報道によると、日本PTA全国協議会から加盟団体が直接退会した例はこれまでないとのことで、もしも今回の退会が本決まりとなれば、ある意味で画期的な出来事だといえそう。

また、SNS上からは「PTAにそんな上部組織があったのか」といった反応も多数。しかも、その日本PTA全国協議会へ、各学校のPTAから市町村単位や都道府県単位のPTA組織を通じて、児童生徒1人につき10円、合計で約8000万円もの会費が“上納”されているというシステムが出来上がっていることも、今回の件を通じて改めて知ったという向きも多いようで「これって意味があるの?」といった声も多くあがっている。

いっぽうで、今回の東京都小学校PTA協議会による“退会”への動きに、一定の影響を与えたのではと指摘されているのが、今年3月頃から取沙汰されていた京都市PTA連絡協議会による、日本PTA全国協議会からの退会話である。

京都市PTA連絡協議会の会長を務めている人物は、地元紙の取材に対し日本PTA全国協議会が抱える課題として、先述した負担金上納システムが保護者からの理解を得づらいという点にくわえ、国への要望内容が一部役員の意向だけで決められている点、さらに全国持ち回りで開催される全国大会が、地元PTA組織にとって人的にも金銭的にも重い負担となっていることなどを挙げていたようだ。

さらに活動の見直しを求めても変化の兆しが見られないという、組織の旧態依然ぶりにも業を煮やし、京都市PTA連絡協議会としてはそんな状況に一石を投じる意図も込めつつ、日本PTA全国協議会からの退会手続きを進めようとしたようだが、5月に行われた理事会での投票で賛成少数で否決となったという。

こうした日本PTA全国協議会に対する不満だが、先の京都市のみならず、今回は東京都のPTAでも退会への検討が始まったことをみても、全国のPTA組織において同様に燻っているものと考えられそう。

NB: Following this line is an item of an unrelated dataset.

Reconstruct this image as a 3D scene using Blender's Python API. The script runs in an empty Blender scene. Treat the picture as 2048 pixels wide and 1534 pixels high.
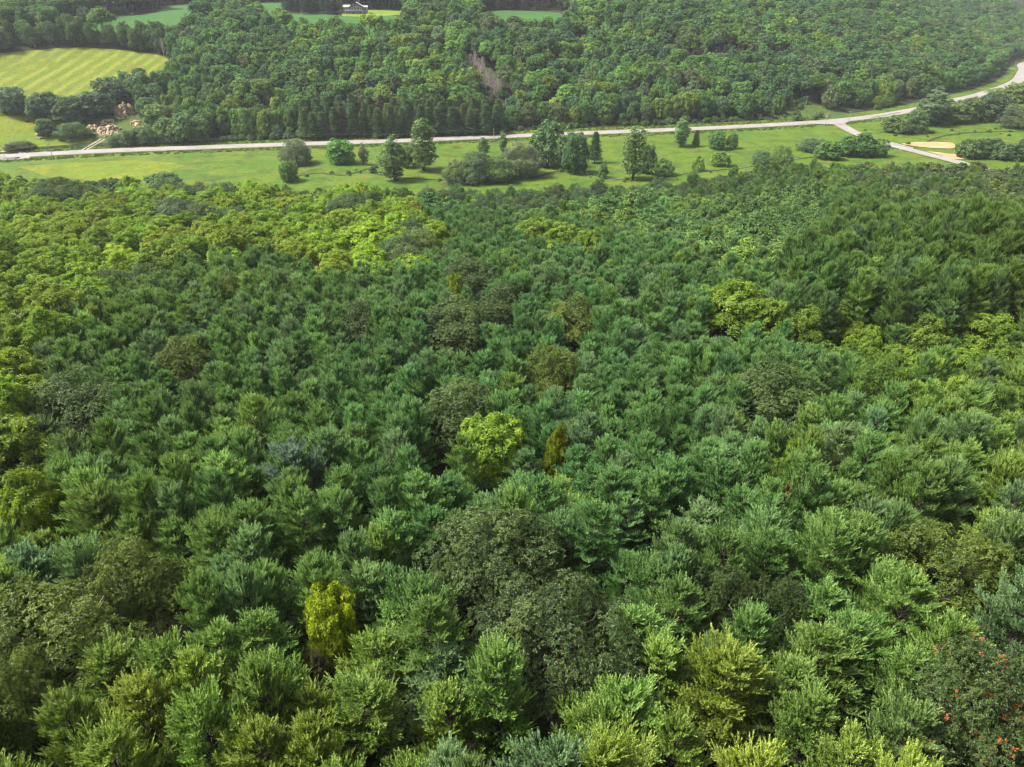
import bpy, math, random
import numpy as np
from mathutils import Vector, Matrix, Euler
from mathutils.geometry import delaunay_2d_cdt

# ------------------------------------------------------------------ camera, sky, sun, exposure
SC = bpy.context.scene
COL = SC.collection
W0, H0, FPX = 2048.0, 1534.0, 1420.0            # photograph size and focal length in its pixels
PITCH = math.radians(30.2)
CAMZ = 85.0
cam_data = bpy.data.cameras.new('camera')
cam_data.sensor_fit = 'HORIZONTAL'
cam_data.sensor_width = 36.0
cam_data.lens = 36.0 * FPX / W0
cam_data.clip_start = 0.5
cam_data.clip_end = 12000.0
cam = bpy.data.objects.new('camera', cam_data)
cam.location = (0, 0, CAMZ)
cam.rotation_euler = (math.radians(90) - PITCH, 0, 0)
COL.objects.link(cam)
SC.camera = cam

SUN_ELEV, SUN_AZ = math.radians(54), math.radians(-90)      # azimuth clockwise from the view direction (+y)
world = bpy.data.worlds.new('World')
SC.world = world
world.use_nodes = True
wn = world.node_tree
for n in list(wn.nodes):
    wn.nodes.remove(n)
sky = wn.nodes.new('ShaderNodeTexSky')
sky.sky_type = 'NISHITA'
sky.sun_disc = False
sky.sun_elevation = SUN_ELEV
sky.sun_rotation = SUN_AZ
sky.altitude = 300
sky.air_density = 1.0
sky.dust_density = 6.0
sky.ozone_density = 1.0
hs = wn.nodes.new('ShaderNodeHueSaturation')
hs.inputs['Saturation'].default_value = 0.3
bg = wn.nodes.new('ShaderNodeBackground')
bg.inputs['Strength'].default_value = 0.06
wo = wn.nodes.new('ShaderNodeOutputWorld')
wn.links.new(sky.outputs[0], hs.inputs['Color'])
wn.links.new(hs.outputs[0], bg.inputs[0])
wn.links.new(bg.outputs[0], wo.inputs[0])

sun_data = bpy.data.lights.new('sun', 'SUN')
sun_data.energy = 2.0
sun_data.angle = math.radians(12)
sun_data.color = (1.0, 0.95, 0.86)
sun = bpy.data.objects.new('sun', sun_data)
sd = Vector((math.sin(SUN_AZ) * math.cos(SUN_ELEV), math.cos(SUN_AZ) * math.cos(SUN_ELEV), math.sin(SUN_ELEV)))
sun.rotation_euler = sd.to_track_quat('Z', 'Y').to_euler()
sun.location = (0, 0, 200)
COL.objects.link(sun)

SC.view_settings.view_transform = 'Standard'
SC.view_settings.look = 'None'
SC.view_settings.gamma = 1.0
SC.view_settings.use_curve_mapping = False
SC.view_settings.exposure = 2.74
SC.render.engine = 'CYCLES'
SC.cycles.max_bounces = 5
SC.cycles.diffuse_bounces = 3
SC.cycles.glossy_bounces = 1
SC.cycles.transmission_bounces = 3
SC.cycles.volume_bounces = 0
SC.cycles.transparent_max_bounces = 4
SC.cycles.caustics_reflective = False
SC.cycles.caustics_refractive = False
SC.cycles.use_denoising = True
SC.cycles.denoiser = 'OPENIMAGEDENOISE'
SC.cycles.use_adaptive_sampling = False
SC.cycles.filter_width = 1.3

# ------------------------------------------------------------------ terrain height, pixel <-> world
CP, SP = math.cos(PITCH), math.sin(PITCH)


def project(x, y, z):
    """world -> photograph pixel"""
    dz = np.asarray(z, float) - CAMZ
    zc = np.asarray(y, float) * CP - dz * SP
    up = np.asarray(y, float) * SP + dz * CP
    zc = np.maximum(zc, 0.1)
    return W0 / 2 + FPX * np.asarray(x, float) / zc, H0 / 2 - FPX * up / zc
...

それだけに京都や東京以外のPTA組織からも、今後退会の動きが続々と起こってもおかしくはなさそうな情勢だ。

各地で相次ぐPTA解散…保護者の負担が減ったという声も

第二次世界大戦後にGHQの働きかけによって、全国各地の学校に誕生したと言われている日本のPTA。本来は任意加入の団体だが、実際のところは大多数のPTAにおいて自動的に加入させられ、活動への従事や会費の負担を強いられる格好となっていることが、古くから問題視されてきた。

だが近年では、夫婦共働きの保護者が以前と比べて増えたことにくわえ、さらにPTA活動に関わることでかなりの時間や労力を費やされ、また人間関係の面でも煩わしいことが多いという評判が固定化したことで、役員や委員のなり手が本当に少なくなっており、活動が立ち行かなくなっているというケースも多くなっている模様だ。

さらにコロナ禍によって、この2~3年はその活動がかなり制限されているということもあり、各学校レベルのPTAのなかには解散するという決断をしたところもチラホラと出てきている。

例えば長野市内の山あいにあるとある小中学校でも、先日県内で初めてPTAを解散し、学校への新たな関わり方について今後具体的な活動方針を詰めていく予定だと報じられているが、ちなみに役員を務める方の話によると、それまで市の中心部まで約1時間かけて出席していた市PTA連合会の会合出席がなくなったことで、以前よりも負担が減ったということだ。

このように、その末端はすでに機能不全といったところも多いうえに、さらに市町村や都道府県単位の組織からも、離脱の声が相次いでいる日本PTA全国協議会。現状に即したPTAの在り方を見定めたうえで、それに応じた組織に変えていく動きがなければ、早晩瓦解することも大いに考えられそうだ。